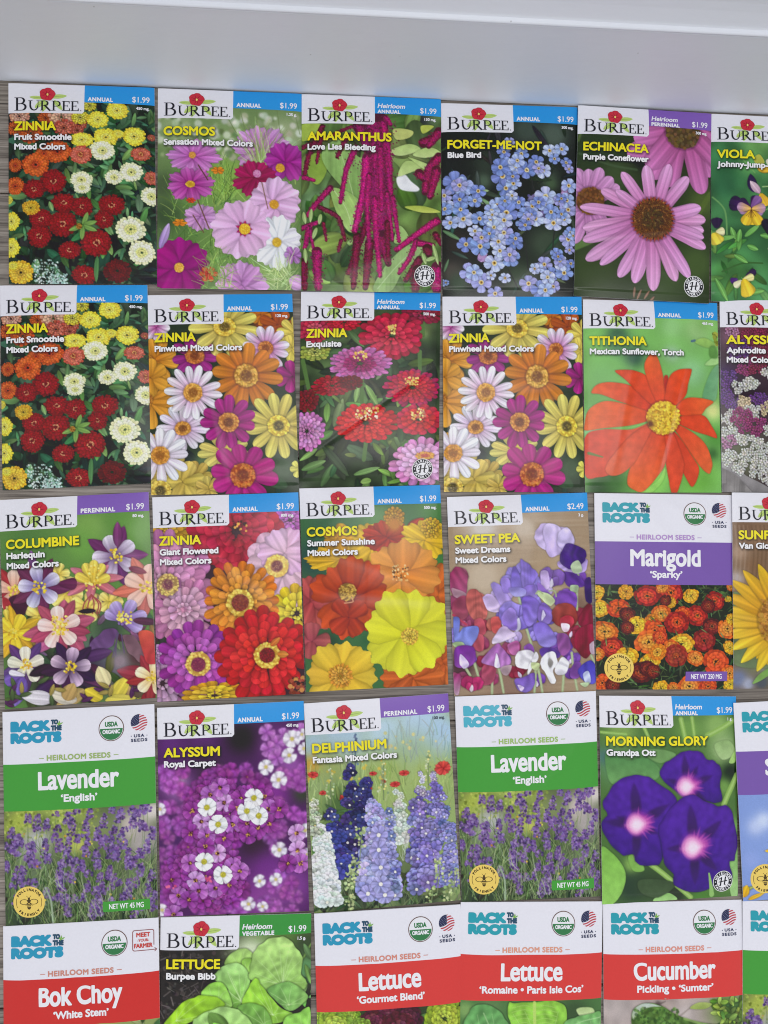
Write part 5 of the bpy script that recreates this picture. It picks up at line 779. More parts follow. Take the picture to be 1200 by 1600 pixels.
# lettering and marks: a signed field over millimetres is cut into faces along its zero line
def cut(field, x0, y0, h):
    H, W = field.shape; V = []; F = []; idx = {}
    def vert(x, y):
        k = (round(x, 4), round(y, 4))
        if k not in idx: idx[k] = len(V); V.append((x, y))
        return idx[k]
    P = field > 0; S = P[:-1, :-1].astype(int)+P[:-1, 1:]+P[1:, 1:]+P[1:, :-1]
    full = S == 4; mx = max(1, int(1.2/h))
    for r in np.nonzero(full.any(1))[0]:
        d = np.diff(np.concatenate([[0], full[r].astype(int), [0]])); st = np.nonzero(d == 1)[0]; en = np.nonzero(d == -1)[0]
        for a, b in zip(st, en):
            while a < b:
                e = min(b, a+mx); ya, yb = y0+r*h, y0+(r+1)*h
                F.append((vert(x0+a*h, ya), vert(x0+a*h, yb), vert(x0+e*h, yb), vert(x0+e*h, ya))); a = e
    rr, cc = np.nonzero((S > 0) & (S < 4))
    for r, c in zip(rr, cc):
        q = [(c, r), (c, r+1), (c+1, r+1), (c+1, r)]; f = [field[b, a] for a, b in q]; poly = []
        for i in range(4):
            j = (i+1) % 4
            if f[i] > 0: poly.append(vert(x0+q[i][0]*h, y0+q[i][1]*h))
            if (f[i] > 0) != (f[j] > 0):
                t = f[i]/(f[i]-f[j]); poly.append(vert(x0+(q[i][0]+(q[j][0]-q[i][0])*t)*h, y0+(q[i][1]+(q[j][1]-q[i][1])*t)*h))
        poly = [p for i, p in enumerate(poly) if p != poly[i-1]]
        if len(poly) >= 3: F.append(tuple(poly))
    return np.array(V) if V else np.zeros((0, 2)), F
def grid_for(x0, y0, x1, y1, h):
    X, Y = np.meshgrid(np.arange(x0, x1+h, h), np.arange(y0, y1+h, h)); return X, Y
GL = {}
def glyphs(text, space=1.0):
    k = (text, space)
    if k not in GL:
        cu = bpy.data.curves.new('t', 'FONT'); cu.body = text; cu.fill_mode = 'NONE'; cu.resolution_u = 5; cu.space_character = space
        ob = bpy.data.objects.new('t', cu); col.objects.link(ob)
        me = ob.evaluated_get(bpy.context.evaluated_depsgraph_get()).to_mesh()
        v = np.array([x.co[:2] for x in me.vertices]); e = np.array([x.vertices[:] for x in me.edges])
        seg = np.concatenate([v[e[:, 0]], v[e[:, 1]]], 1) if len(e) else np.zeros((0, 4))
        ob.to_mesh_clear(); bpy.data.objects.remove(ob); bpy.data.curves.remove(cu); GL[k] = seg
    return GL[k]
def cap_h():
    if 'cap' not in GL: s = glyphs('H'); GL['cap'] = np.ptp(s[:, [1, 3]])
    return GL['cap']
def x_h():
    if 'xh' not in GL: s = glyphs('x'); GL['xh'] = max(s[:, 1].max(), s[:, 3].max())
    return GL['xh']
def seg_field(S, h, bold, pad):
    x0 = min(S[:, 0].min(), S[:, 2].min())-pad; x1 = max(S[:, 0].max(), S[:, 2].max())+pad
    y0 = min(S[:, 1].min(), S[:, 3].min())-pad; y1 = max(S[:, 1].max(), S[:, 3].max())+pad
    X, Y = grid_for(x0, y0, x1, y1, h); D = np.full(X.shape, 9.0); T = np.zeros((X.shape[0], X.shape[1]+1), int); R = bold+3*h
    for ax, ay, bx, by in S:
        i0, i1 = max(0, int((min(ax, bx)-R-x0)/h)), int((max(ax, bx)+R-x0)/h)+2; j0, j1 = max(0, int((min(ay, by)-R-y0)/h)), int((max(ay, by)+R-y0)/h)+2
        xs, ys = X[j0:j1, i0:i1], Y[j0:j1, i0:i1]; dx, dy = bx-ax, by-ay
        t = np.clip(((xs-ax)*dx+(ys-ay)*dy)/(dx*dx+dy*dy+1e-12), 0, 1)
        D[j0:j1, i0:i1] = np.minimum(D[j0:j1, i0:i1], np.hypot(xs-ax-dx*t, ys-ay-dy*t))
        if ay != by:
            lo, hi = min(ay, by), max(ay, by); ra, rb = int(math.ceil((lo-y0)/h)), int(math.ceil((hi-y0)/h)); rows = np.arange(max(0, ra), min(X.shape[0], rb))
            xc = ax+(y0+rows*h-ay)*dx/dy; c = np.clip(np.ceil((xc-x0)/h).astype(int), 0, X.shape[1]); np.add.at(T, (rows, c), 1)
    ins = (np.cumsum(T, 1)[:, :-1] % 2) == 1
    return np.where(ins, D, -D)+bold, x0, y0
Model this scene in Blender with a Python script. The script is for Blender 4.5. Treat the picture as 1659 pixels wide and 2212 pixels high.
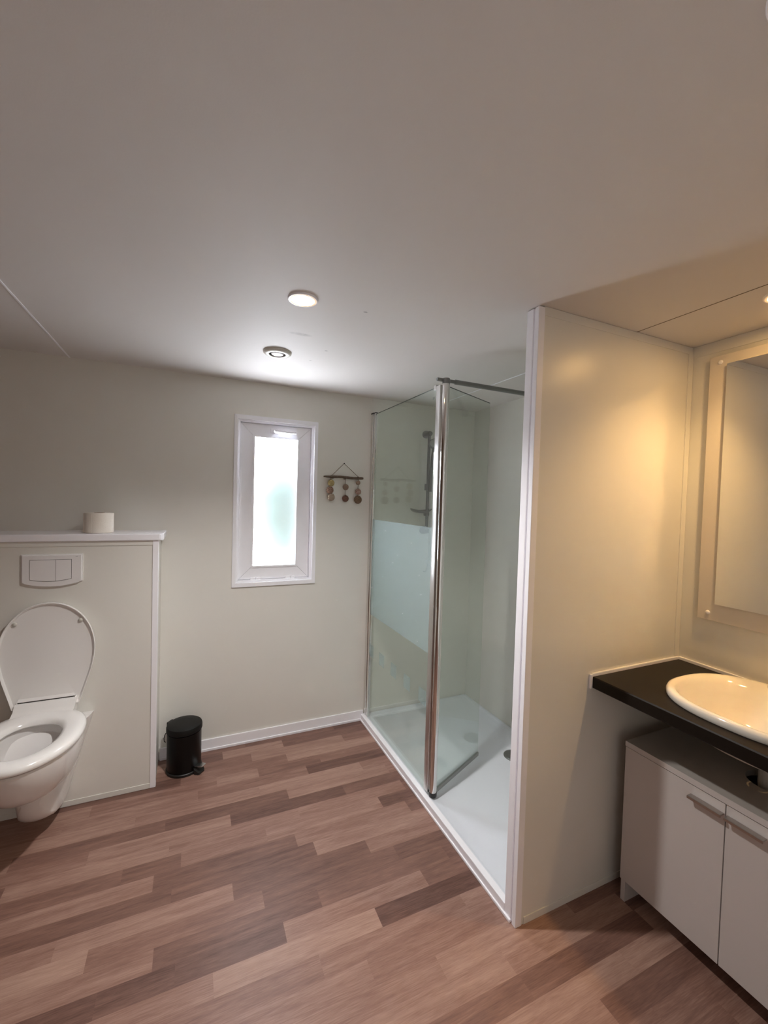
import bpy, bmesh, math, random
from mathutils import Vector, Matrix

random.seed(7)
PI = math.pi
for o in list(bpy.data.objects):
    bpy.data.objects.remove(o, do_unlink=True)
SC = bpy.context.scene
COL = SC.collection

# ------------------------------------------------------------------ camera
F_PX, W_PX = 916.12, 1659.0
YAW, PITCH, ROLL = math.radians(24.2343), math.radians(-1.7104), math.radians(1.6495)
CAM = Vector((-1.0708, -2.6101, 1.4846))
fw = Vector((math.sin(YAW)*math.cos(PITCH), math.cos(YAW)*math.cos(PITCH), math.sin(PITCH)))
rt = Vector((math.cos(YAW), -math.sin(YAW), 0))
up = rt.cross(fw)
r2 = math.cos(ROLL)*rt + math.sin(ROLL)*up
u2 = -math.sin(ROLL)*rt + math.cos(ROLL)*up
cd = bpy.data.cameras.new('camera')
cam = bpy.data.objects.new('camera', cd)
COL.objects.link(cam)
cam.matrix_world = Matrix(((r2.x, u2.x, -fw.x, CAM.x), (r2.y, u2.y, -fw.y, CAM.y), (r2.z, u2.z, -fw.z, CAM.z), (0, 0, 0, 1)))
cd.sensor_fit = 'HORIZONTAL'
cd.sensor_width = 36.0
cd.lens = 36.0*F_PX/W_PX
cd.clip_start = 0.02
SC.camera = cam

# ------------------------------------------------------------------ light and exposure
SC.view_settings.view_transform = 'Standard'
SC.view_settings.look = 'None'
SC.view_settings.exposure = 0.06
SC.view_settings.gamma = 1.0
SC.view_settings.use_curve_mapping = False
SC.cycles.max_bounces = 14
SC.cycles.diffuse_bounces = 8
SC.cycles.glossy_bounces = 8
SC.cycles.transparent_max_bounces = 16
SC.cycles.sample_clamp_indirect = 0.0
SC.cycles.use_adaptive_sampling = False
SC.cycles.blur_glossy = 0.0
WINDOW_STRENGTH = 56.0
LAMP_STRENGTH = 26.0
LAMP_BEAM = 88.0
VANITY_STRENGTH = 165.0
VANITY_BEAM = 24.0
REAR_STRENGTH = 0.25
HALL_STRENGTH = 0.7
world = bpy.data.worlds.new('world')
SC.world = world
world.use_nodes = True
world.node_tree.nodes['Background'].inputs[0].default_value = (1.0, 0.96, 0.92, 1)
world.node_tree.nodes['Background'].inputs[1].default_value = HALL_STRENGTH
# the open doorway behind the camera lets the daylight of the next room in (a sampling portal, gives no light itself)
DX0, DX1, DZ1, FY = -1.22, -0.38, 2.02, -3.05
pl = bpy.data.lights.new('doorway_portal', 'AREA')
pl.shape = 'RECTANGLE'; pl.size = DX1-DX0; pl.size_y = DZ1
pl.cycles.is_portal = True
po = bpy.data.objects.new('doorway_portal', pl)
COL.objects.link(po)
po.location = ((DX0+DX1)/2, FY-0.02, DZ1/2)
po.rotation_euler = (math.radians(90), 0, 0)

# ------------------------------------------------------------------ materials
def nodes_of(m):
    return m.node_tree.nodes, m.node_tree.links

def principled(name, col, rough=0.5, metal=0.0, spec=0.5, noise=0.0, nscale=40.0, bump=0.0, bscale=300.0, coat=0.0):
    m = bpy.data.materials.new(name)
    m.use_nodes = True
    n, l = nodes_of(m)
    b = n['Principled BSDF']
    b.inputs['Base Color'].default_value = (*col, 1)
    b.inputs['Roughness'].default_value = rough
    b.inputs['Metallic'].default_value = metal
    b.inputs['Specular IOR Level'].default_value = spec
    b.inputs['Coat Weight'].default_value = coat
    tc = n.new('ShaderNodeTexCoord')
    if noise > 0:
        t = n.new('ShaderNodeTexNoise'); t.inputs['Scale'].default_value = nscale; t.inputs['Detail'].default_value = 4
        l.new(tc.outputs['Object'], t.inputs['Vector'])
        r = n.new('ShaderNodeMapRange')
        r.inputs['To Min'].default_value = 1-noise; r.inputs['To Max'].default_value = 1+noise
        l.new(t.outputs['Fac'], r.inputs['Value'])
        v = n.new('ShaderNodeVectorMath'); v.operation = 'SCALE'
        v.inputs[0].default_value = col
        l.new(r.outputs['Result'], v.inputs['Scale'])
        l.new(v.outputs['Vector'], b.inputs['Base Color'])
    if bump > 0:
        t2 = n.new('ShaderNodeTexNoise'); t2.inputs['Scale'].default_value = bscale; t2.inputs['Detail'].default_value = 3
        l.new(tc.outputs['Object'], t2.inputs['Vector'])
        bp = n.new('ShaderNodeBump'); bp.inputs['Strength'].default_value = bump; bp.inputs['Distance'].default_value = 0.001
        l.new(t2.outputs['Fac'], bp.inputs['Height'])
        l.new(bp.outputs['Normal'], b.inputs['Normal'])
    return m

def emission(name, col, strength):
    m = bpy.data.materials.new(name)
    m.use_nodes = True
    n, l = nodes_of(m)
    b = n['Principled BSDF']
    b.inputs['Base Color'].default_value = (0.8, 0.8, 0.8, 1)
    b.inputs['Emission Color'].default_value = (*col, 1)
    b.inputs['Emission Strength'].default_value = strength
    return m

M_WALL = principled('wall_laminate', (0.74, 0.725, 0.675), 0.33, spec=0.45, noise=0.015, nscale=9, bump=0.05, bscale=180)
M_TRIM = principled('trim_white', (0.90, 0.89, 0.93), 0.3, noise=0.01)
M_PVC = principled('window_pvc', (0.90, 0.90, 0.94), 0.25, noise=0.01)
M_CERAMIC = principled('ceramic_white', (0.83, 0.81, 0.80), 0.08, spec=0.5, noise=0.01, nscale=6)
M_SEAT = principled('seat_plastic', (0.83, 0.81, 0.79), 0.18, noise=0.01, nscale=8)
M_BASIN = principled('basin_ceramic', (0.84, 0.80, 0.72), 0.08, noise=0.01, nscale=6)
M_PLATE = principled('flush_plastic', (0.80, 0.78, 0.78), 0.25, noise=0.01)
M_GROOVE = principled('dark_gap', (0.03, 0.025, 0.02), 0.7, noise=0.1)
M_CHROME = principled('chrome', (0.72, 0.71, 0.69), 0.07, metal=1.0, noise=0.01)
M_SATIN = principled('satin_aluminium', (0.62, 0.61, 0.60), 0.3, metal=1.0, noise=0.02)
M_GREY = principled('grey_metal', (0.22, 0.22, 0.215), 0.32, metal=0.8, noise=0.05)
M_RUBBER = principled('black_rubber', (0.012, 0.011, 0.010), 0.45, noise=0.1)
M_BIN = principled('bin_black', (0.0025, 0.0025, 0.0025), 0.36, spec=0.25, noise=0.1)
M_BINLID = principled('bin_lid_black', (0.0055, 0.0055, 0.005), 0.5, spec=0.25, noise=0.1)
M_PAPER = principled('tissue_paper', (0.85, 0.80, 0.72), 0.95, spec=0.1, noise=0.03, nscale=60, bump=0.3, bscale=220)
M_CARD = principled('cardboard', (0.35, 0.26, 0.17), 0.9, noise=0.1)
M_COUNTER = principled('dark_worktop', (0.011, 0.008, 0.006), 0.45, spec=0.18, noise=0.25, nscale=120, bump=0.1, bscale=500)
M_CAB = principled('cabinet_white', (0.56, 0.52, 0.505), 0.42, noise=0.012, nscale=30)
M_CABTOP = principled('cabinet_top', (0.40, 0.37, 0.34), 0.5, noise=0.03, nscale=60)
M_HANDLE = principled('handle_metal', (0.42, 0.38, 0.35), 0.35, metal=1.0, noise=0.03)
M_TRAY = principled('tray_acrylic', (0.74, 0.77, 0.83), 0.22, noise=0.008, nscale=12)
M_MIRROR = principled('mirror_silver', (0.86, 0.86, 0.84), 0.0, metal=1.0, noise=0.002)
M_BACK = principled('mirror_backing', (0.66, 0.61, 0.55), 0.35, noise=0.01)
M_VENT = principled('vent_plastic', (0.60, 0.58, 0.52), 0.4, noise=0.03)
M_CORD = principled('jute_cord', (0.16, 0.12, 0.085), 0.9, noise=0.2, nscale=200)
M_WOOD = principled('driftwood', (0.13, 0.09, 0.065), 0.85, noise=0.45, nscale=70, bump=0.6, bscale=160)
M_MARK = principled('dark_marking', (0.03, 0.03, 0.03), 0.6, noise=0.05)
M_LOGO = principled('grey_logo', (0.40, 0.39, 0.39), 0.5, noise=0.03)
M_DRAINPIPE = principled('pipe_plastic', (0.62, 0.60, 0.56), 0.4, noise=0.03)
M_WATER = principled('bowl_water', (0.07, 0.062, 0.05), 0.03, noise=0.05)

def math_node(n, l, op, a, b=None, c=None, clamp=False):
    x = n.new('ShaderNodeMath'); x.operation = op; x.use_clamp = clamp
    for i, v in enumerate((a, b, c)):
        if v is None: continue
        if isinstance(v, (int, float)): x.inputs[i].default_value = v
        else: l.new(v, x.inputs[i])
    return x.outputs[0]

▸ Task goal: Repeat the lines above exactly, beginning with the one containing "Model this scene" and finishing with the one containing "SC.camera = cam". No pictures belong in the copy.

▸ Answer to the problem:
Model this scene in Blender with a Python script. The script is for Blender 4.5. Treat the picture as 1659 pixels wide and 2212 pixels high.
import bpy, bmesh, math, random
from mathutils import Vector, Matrix

random.seed(7)
PI = math.pi
for o in list(bpy.data.objects):
    bpy.data.objects.remove(o, do_unlink=True)
SC = bpy.context.scene
COL = SC.collection

# ------------------------------------------------------------------ camera
F_PX, W_PX = 916.12, 1659.0
YAW, PITCH, ROLL = math.radians(24.2343), math.radians(-1.7104), math.radians(1.6495)
CAM = Vector((-1.0708, -2.6101, 1.4846))
fw = Vector((math.sin(YAW)*math.cos(PITCH), math.cos(YAW)*math.cos(PITCH), math.sin(PITCH)))
rt = Vector((math.cos(YAW), -math.sin(YAW), 0))
up = rt.cross(fw)
r2 = math.cos(ROLL)*rt + math.sin(ROLL)*up
u2 = -math.sin(ROLL)*rt + math.cos(ROLL)*up
cd = bpy.data.cameras.new('camera')
cam = bpy.data.objects.new('camera', cd)
COL.objects.link(cam)
cam.matrix_world = Matrix(((r2.x, u2.x, -fw.x, CAM.x), (r2.y, u2.y, -fw.y, CAM.y), (r2.z, u2.z, -fw.z, CAM.z), (0, 0, 0, 1)))
cd.sensor_fit = 'HORIZONTAL'
cd.sensor_width = 36.0
cd.lens = 36.0*F_PX/W_PX
cd.clip_start = 0.02
SC.camera = cam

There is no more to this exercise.